Addis Ababa, Ethiopia (PANA) – The African Union (AU) Summit has slammed the UN Security Council for passing a “weak” resolution backing the deployment of a military force to combat Islamist terrorism in the Sahel region, saying the growing terrorism threat in the region could not be tackled conventionally.

The African Union Summit, which wound up its sittings in the Ethiopian capital, Addis Ababa, which was dedicated to among others, discussions on the UN Reforms, resolved it would resort to new measures to ensure the UN Security Council responds to its proposals for a permanent seat at the Council.

“We are still analysing what we can do for the UN Security Council to respond to our requests. Africa is not divided on this issue,” said AU Chairman President Alpha Conde after chairing the 29th session of the AU heads of state and government assembly on Tuesday.

The African leaders said the steps taken by the Group of Five (G5) countries in the Sahel region—Burkina Faso, Chad, Mali, Mauritania and Niger - to deploy troops to battle growing terrorism in the region, should become the model of operations in Africa, without waiting for UN troops from other countries.  

“We wish to see this become the practice. African countries can mobilise troops and we only move to the UN to request for technical and financial support instead of waiting for UN troops to come from Bangladesh,” the AU Chairman told a news conference in Addis Ababa.

French President Emmanuel Macron visited the Sahel region for a meeting with the region’s leaders and to launch the peacekeeping operation in Mali.

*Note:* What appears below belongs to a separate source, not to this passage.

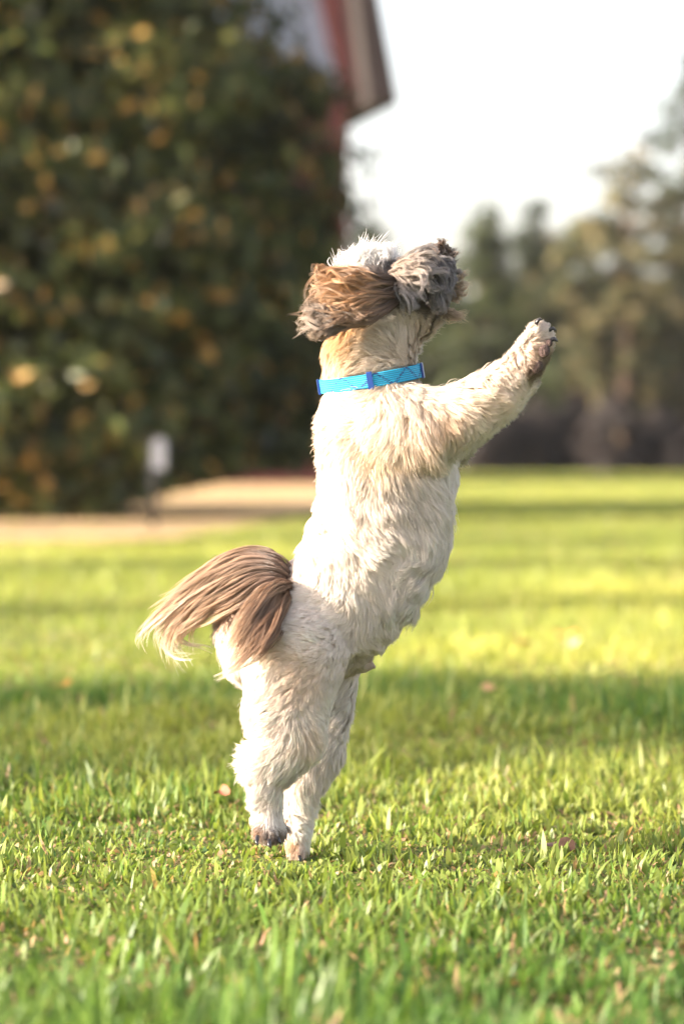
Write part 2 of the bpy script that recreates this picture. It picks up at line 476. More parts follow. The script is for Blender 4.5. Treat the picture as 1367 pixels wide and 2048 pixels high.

The AU Commission Chairperson Moussa Faki Mahamat said the AU welcomed the passing of the UN Resolution on G5, but had hopes for a much more robust resolution to combat terrorism.

“We hoped to have a stronger UN Resolution. We had hoped the UN would take more robust steps to combat terrorism, which has spread around Africa. We are facing the threat of terrorism in the East African region, we have problems in West Africa and the Sahel,” the AUC chief said.

The Joint Force for the Group of Five for the Sahel States (FC-G5S) is expected to combat the persistent threats of violent extremism and transnational organized crimes.

Following the UN Security Council’s Resolution, which echoed the African Union’s Peace and Security Council position on addressing organized crimes including arms, drugs and human trafficking with the aim of protecting civilians and promoting peace, security and stability in the region, the AU applauded the move.

However, the AU officials say the UN’s reliance on peacekeeping operations was outdated and  unlikely to lead to meaningful changes on the ground where the fight against terrorism was concerned.

The AU official said: “We hope that the UN takes steps to combat terrorism as a whole. Africa has become a theatre of terrorism. Peace operations inherited from the World Wars are no longer effective,” Mahamat said.